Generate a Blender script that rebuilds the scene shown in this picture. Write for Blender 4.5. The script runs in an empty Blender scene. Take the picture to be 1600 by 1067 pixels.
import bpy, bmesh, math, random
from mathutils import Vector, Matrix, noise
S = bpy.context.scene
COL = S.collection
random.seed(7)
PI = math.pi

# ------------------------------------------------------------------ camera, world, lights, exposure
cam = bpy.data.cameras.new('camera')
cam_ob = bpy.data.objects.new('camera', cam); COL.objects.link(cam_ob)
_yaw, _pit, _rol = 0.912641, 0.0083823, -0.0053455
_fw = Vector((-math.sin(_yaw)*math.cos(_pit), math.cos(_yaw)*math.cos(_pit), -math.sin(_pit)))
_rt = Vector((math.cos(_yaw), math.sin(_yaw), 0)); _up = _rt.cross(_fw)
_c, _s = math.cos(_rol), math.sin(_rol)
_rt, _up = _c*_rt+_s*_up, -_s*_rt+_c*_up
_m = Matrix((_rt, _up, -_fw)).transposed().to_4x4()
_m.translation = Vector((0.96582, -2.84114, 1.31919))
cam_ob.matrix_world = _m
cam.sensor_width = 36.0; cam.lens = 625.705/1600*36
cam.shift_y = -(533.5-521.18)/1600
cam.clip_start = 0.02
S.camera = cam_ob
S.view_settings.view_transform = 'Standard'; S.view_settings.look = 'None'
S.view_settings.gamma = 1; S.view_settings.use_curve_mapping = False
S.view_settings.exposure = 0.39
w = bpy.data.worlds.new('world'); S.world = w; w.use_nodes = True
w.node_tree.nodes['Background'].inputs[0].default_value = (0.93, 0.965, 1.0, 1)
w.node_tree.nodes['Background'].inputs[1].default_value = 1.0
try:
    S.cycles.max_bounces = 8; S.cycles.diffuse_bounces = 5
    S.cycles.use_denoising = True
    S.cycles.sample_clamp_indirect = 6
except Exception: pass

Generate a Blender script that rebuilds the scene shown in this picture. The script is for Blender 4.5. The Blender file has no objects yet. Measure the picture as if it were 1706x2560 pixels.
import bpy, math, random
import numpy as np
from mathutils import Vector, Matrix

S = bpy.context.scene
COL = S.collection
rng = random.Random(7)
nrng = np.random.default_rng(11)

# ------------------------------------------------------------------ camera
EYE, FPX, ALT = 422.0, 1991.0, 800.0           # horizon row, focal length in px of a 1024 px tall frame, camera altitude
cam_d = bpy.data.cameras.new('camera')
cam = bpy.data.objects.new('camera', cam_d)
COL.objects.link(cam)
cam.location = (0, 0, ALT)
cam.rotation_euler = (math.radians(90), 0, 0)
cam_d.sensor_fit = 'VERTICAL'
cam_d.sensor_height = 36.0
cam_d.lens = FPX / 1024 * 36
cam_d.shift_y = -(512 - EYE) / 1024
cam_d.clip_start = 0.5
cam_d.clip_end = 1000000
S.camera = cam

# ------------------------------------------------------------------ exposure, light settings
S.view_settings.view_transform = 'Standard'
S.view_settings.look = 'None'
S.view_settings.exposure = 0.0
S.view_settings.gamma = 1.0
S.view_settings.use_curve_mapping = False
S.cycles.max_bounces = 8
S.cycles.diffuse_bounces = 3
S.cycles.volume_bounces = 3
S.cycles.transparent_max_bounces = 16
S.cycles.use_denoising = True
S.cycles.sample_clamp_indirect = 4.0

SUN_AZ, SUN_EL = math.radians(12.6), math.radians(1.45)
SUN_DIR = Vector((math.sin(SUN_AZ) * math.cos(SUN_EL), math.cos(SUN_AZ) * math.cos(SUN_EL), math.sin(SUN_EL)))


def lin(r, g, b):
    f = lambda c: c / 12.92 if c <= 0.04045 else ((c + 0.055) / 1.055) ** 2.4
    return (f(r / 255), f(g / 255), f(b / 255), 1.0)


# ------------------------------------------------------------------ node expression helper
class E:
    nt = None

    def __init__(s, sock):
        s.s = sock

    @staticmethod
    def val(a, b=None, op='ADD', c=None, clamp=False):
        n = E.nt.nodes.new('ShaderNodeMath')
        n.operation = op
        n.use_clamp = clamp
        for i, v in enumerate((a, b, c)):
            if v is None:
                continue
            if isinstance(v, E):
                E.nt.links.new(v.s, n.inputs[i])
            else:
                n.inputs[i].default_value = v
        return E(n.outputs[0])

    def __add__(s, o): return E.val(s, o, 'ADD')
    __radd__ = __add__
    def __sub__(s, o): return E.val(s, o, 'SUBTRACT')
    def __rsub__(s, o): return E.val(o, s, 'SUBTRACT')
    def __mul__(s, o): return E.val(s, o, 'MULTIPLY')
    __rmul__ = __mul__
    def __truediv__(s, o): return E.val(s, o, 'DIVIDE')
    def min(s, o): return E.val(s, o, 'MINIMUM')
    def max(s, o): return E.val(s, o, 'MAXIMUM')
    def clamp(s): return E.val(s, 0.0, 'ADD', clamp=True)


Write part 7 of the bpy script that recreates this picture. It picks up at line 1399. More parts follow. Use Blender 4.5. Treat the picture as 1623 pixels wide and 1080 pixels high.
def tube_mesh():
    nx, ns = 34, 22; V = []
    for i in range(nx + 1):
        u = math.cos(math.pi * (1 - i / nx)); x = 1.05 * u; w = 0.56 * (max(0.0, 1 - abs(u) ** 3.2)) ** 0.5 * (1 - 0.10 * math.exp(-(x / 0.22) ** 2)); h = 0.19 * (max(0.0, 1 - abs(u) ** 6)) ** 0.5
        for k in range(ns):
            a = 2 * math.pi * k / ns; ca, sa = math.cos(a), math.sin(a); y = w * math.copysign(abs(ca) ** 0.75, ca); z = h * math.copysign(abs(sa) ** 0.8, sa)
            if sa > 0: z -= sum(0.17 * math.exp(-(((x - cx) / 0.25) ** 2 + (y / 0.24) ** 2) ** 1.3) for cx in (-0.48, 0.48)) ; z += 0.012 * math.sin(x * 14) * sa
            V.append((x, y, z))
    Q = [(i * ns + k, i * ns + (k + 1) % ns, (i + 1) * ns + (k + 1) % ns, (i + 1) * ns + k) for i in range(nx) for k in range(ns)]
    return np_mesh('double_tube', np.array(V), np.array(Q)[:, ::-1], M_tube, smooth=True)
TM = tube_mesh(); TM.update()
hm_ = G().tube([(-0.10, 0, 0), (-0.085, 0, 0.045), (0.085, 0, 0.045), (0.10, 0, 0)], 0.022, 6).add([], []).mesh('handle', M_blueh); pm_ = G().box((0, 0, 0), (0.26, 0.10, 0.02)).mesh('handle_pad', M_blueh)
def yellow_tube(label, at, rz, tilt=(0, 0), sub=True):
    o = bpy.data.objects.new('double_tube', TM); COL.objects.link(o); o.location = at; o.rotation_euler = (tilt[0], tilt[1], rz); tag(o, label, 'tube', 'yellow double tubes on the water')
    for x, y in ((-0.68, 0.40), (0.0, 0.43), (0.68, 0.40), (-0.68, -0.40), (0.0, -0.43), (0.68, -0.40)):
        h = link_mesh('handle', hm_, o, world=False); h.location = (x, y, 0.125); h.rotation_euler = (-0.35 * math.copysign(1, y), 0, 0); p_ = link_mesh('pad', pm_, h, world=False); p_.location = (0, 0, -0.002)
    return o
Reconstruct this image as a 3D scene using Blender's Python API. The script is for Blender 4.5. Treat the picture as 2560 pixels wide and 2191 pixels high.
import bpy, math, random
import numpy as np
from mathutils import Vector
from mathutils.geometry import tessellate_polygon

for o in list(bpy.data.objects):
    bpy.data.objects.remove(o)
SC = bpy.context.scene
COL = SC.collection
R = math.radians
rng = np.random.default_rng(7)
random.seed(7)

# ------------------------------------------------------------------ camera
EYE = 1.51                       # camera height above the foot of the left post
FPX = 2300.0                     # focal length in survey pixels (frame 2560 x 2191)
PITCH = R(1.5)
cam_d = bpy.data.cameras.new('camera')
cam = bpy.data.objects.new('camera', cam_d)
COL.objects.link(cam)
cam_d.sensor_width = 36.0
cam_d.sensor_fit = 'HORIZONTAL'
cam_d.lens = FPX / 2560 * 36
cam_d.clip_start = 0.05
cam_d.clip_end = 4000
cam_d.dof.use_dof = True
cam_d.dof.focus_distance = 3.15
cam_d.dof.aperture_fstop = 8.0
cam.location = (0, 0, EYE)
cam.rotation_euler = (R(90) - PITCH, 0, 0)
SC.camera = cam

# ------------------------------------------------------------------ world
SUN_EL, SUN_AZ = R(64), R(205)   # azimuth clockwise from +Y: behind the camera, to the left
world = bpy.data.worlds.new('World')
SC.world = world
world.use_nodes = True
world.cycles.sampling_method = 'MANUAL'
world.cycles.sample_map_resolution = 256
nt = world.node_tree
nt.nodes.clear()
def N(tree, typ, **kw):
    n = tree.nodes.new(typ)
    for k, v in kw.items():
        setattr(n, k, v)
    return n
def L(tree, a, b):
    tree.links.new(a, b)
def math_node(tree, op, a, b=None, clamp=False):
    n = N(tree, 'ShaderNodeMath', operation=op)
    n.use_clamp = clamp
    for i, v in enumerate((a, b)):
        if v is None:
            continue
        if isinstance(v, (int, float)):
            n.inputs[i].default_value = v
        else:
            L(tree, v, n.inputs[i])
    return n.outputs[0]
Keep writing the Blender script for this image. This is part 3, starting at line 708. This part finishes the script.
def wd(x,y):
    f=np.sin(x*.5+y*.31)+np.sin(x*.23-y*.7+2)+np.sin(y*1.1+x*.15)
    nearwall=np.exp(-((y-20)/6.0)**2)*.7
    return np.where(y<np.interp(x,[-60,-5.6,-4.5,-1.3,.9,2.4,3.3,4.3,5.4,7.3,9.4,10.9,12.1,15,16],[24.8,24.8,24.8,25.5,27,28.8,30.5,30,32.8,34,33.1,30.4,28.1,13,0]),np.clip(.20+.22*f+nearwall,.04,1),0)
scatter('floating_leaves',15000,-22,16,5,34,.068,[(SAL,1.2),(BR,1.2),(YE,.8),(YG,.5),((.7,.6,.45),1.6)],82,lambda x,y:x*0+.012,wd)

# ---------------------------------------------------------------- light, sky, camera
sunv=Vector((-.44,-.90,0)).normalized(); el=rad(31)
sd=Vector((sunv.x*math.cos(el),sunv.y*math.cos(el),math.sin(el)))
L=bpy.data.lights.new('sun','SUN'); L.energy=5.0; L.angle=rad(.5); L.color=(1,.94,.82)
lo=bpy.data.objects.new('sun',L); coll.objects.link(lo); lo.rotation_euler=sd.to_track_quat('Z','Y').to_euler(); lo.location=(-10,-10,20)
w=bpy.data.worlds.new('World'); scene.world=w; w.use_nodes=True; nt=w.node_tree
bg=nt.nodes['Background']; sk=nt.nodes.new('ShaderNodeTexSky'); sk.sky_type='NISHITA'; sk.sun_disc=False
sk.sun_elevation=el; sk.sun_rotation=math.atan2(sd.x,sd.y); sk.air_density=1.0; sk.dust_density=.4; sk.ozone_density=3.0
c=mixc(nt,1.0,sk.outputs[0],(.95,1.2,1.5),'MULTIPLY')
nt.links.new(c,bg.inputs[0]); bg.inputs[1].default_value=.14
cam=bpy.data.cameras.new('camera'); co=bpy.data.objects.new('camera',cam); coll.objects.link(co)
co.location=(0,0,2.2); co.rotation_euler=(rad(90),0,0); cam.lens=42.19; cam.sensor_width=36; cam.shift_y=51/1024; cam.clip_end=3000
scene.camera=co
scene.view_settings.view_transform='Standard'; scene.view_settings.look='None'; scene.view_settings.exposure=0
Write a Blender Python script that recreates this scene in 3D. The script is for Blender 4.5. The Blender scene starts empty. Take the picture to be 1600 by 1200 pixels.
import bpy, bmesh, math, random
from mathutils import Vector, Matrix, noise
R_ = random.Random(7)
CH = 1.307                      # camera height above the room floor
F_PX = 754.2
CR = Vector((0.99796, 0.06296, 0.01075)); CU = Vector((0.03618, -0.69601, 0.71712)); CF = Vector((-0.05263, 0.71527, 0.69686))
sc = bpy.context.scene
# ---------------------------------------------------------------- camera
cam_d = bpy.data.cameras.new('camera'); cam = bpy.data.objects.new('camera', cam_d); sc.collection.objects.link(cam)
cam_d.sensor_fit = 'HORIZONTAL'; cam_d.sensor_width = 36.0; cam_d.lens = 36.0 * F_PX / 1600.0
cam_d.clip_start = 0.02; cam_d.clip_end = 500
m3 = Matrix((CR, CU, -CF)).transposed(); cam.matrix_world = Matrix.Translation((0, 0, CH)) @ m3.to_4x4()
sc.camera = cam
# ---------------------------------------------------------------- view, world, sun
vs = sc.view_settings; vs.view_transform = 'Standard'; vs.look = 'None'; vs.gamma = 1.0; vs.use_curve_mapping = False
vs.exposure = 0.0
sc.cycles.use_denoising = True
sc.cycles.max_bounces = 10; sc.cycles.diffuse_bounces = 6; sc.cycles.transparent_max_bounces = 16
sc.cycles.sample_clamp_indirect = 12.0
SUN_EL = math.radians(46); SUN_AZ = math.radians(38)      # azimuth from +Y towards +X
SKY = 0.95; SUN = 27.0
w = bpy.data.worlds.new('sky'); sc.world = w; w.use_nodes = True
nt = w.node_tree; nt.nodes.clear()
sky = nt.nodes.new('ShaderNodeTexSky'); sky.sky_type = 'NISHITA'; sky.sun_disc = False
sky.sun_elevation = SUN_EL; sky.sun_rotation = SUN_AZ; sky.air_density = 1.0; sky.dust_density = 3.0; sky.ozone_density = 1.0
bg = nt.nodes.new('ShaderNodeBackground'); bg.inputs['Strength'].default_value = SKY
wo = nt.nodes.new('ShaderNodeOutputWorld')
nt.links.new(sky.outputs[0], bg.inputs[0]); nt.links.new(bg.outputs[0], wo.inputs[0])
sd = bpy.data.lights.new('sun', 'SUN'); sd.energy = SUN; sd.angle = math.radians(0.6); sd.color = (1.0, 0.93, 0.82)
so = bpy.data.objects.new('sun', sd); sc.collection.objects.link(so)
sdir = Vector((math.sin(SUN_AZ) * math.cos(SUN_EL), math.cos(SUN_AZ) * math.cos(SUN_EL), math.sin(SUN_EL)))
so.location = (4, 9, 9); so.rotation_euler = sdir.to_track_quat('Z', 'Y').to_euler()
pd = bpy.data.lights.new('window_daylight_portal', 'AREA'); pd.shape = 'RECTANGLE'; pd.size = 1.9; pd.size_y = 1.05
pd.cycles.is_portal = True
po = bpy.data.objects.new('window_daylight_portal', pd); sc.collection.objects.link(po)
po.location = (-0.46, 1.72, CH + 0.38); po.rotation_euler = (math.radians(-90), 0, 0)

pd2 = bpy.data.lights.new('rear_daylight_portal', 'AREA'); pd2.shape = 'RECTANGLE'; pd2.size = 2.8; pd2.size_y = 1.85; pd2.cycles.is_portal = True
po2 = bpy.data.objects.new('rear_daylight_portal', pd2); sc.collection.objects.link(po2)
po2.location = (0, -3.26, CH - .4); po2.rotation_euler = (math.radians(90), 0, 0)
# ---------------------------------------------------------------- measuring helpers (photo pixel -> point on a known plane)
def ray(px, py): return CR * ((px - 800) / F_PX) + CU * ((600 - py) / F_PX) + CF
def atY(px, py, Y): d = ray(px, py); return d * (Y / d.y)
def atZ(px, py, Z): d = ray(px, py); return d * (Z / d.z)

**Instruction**
Quote nothing but the lines that run from the line containing "were 1706x2560 pixels." through the line containing "nrng = np.random.default_rng(11)", keeping both of them word for word.

**Finished answer**
Generate a Blender script that rebuilds the scene shown in this picture. The script is for Blender 4.5. The Blender file has no objects yet. Measure the picture as if it were 1706x2560 pixels.
import bpy, math, random
import numpy as np
from mathutils import Vector, Matrix

S = bpy.context.scene
COL = S.collection
rng = random.Random(7)
nrng = np.random.default_rng(11)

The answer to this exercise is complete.